During: Stay curious. Notice rhythm, breath, pulse, texture, and any memories or images that arise.
After: Name one musical detail you heard, one feeling you experienced, and one shift you notice now. For example, you may feel calmer, clearer, or more energized.
If you are with a partner, share those three things. You will hear the music again, this time through someone else’s experience.
Small Ways to Make It a Habit
Micro pauses: Use one song to mark a transition, such as work to home or caregiving to self-care.
Mood match and shift: Start with a track that matches your current state, then choose a second track that gradually guides you toward where you want to go.

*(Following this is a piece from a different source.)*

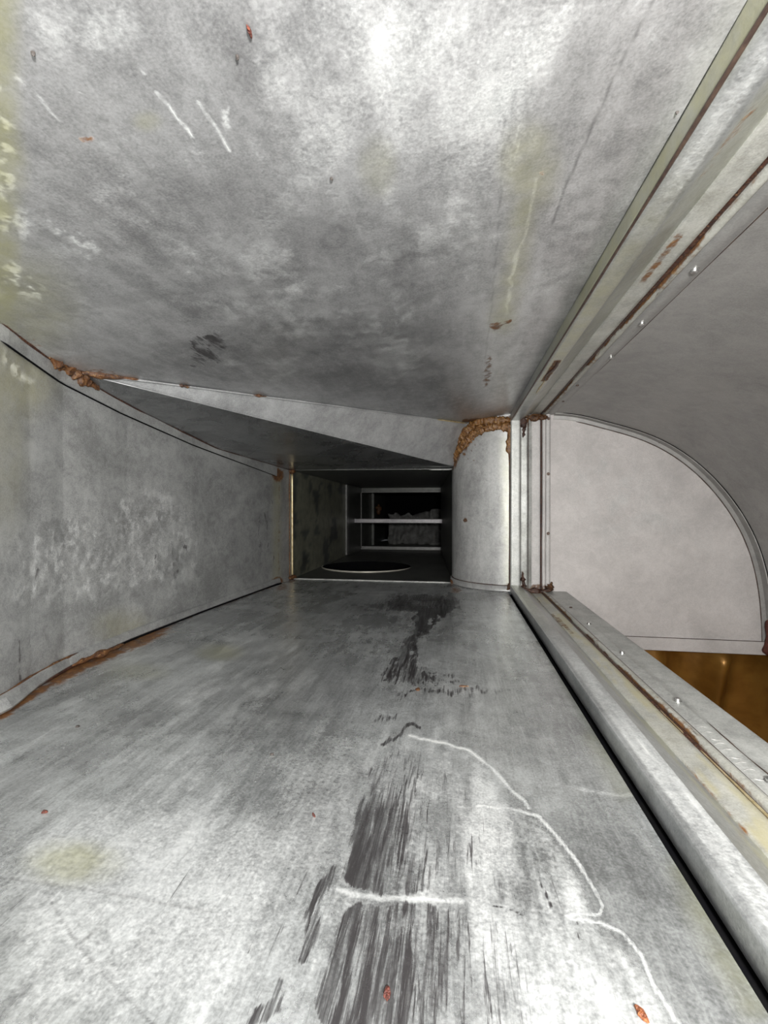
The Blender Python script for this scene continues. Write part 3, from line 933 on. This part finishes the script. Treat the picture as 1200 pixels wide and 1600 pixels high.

Embodied breaks: Let a rhythmic groove invite movement. Walk, sway, or stretch.
Community rituals: Begin a meeting or class with one minute of shared listening. Close with one word that the music evoked.
These Habits Matter Now
In a culture saturated with speed and commentary and constant output, listening builds the capacities we need most: curiosity, empathy, collaboration, and openness. Music strengthens those capacities gently, consistently, and beautifully.
When sound moves from background to foreground, it becomes a teacher. It shows us how to notice. How to relate. How to soften. How to choose our next note with care.
Today, choose one song. Give it your full attention. Let it teach you something about emotion, about connection, about each other.
The habits we practice in listening become the habits we carry into life.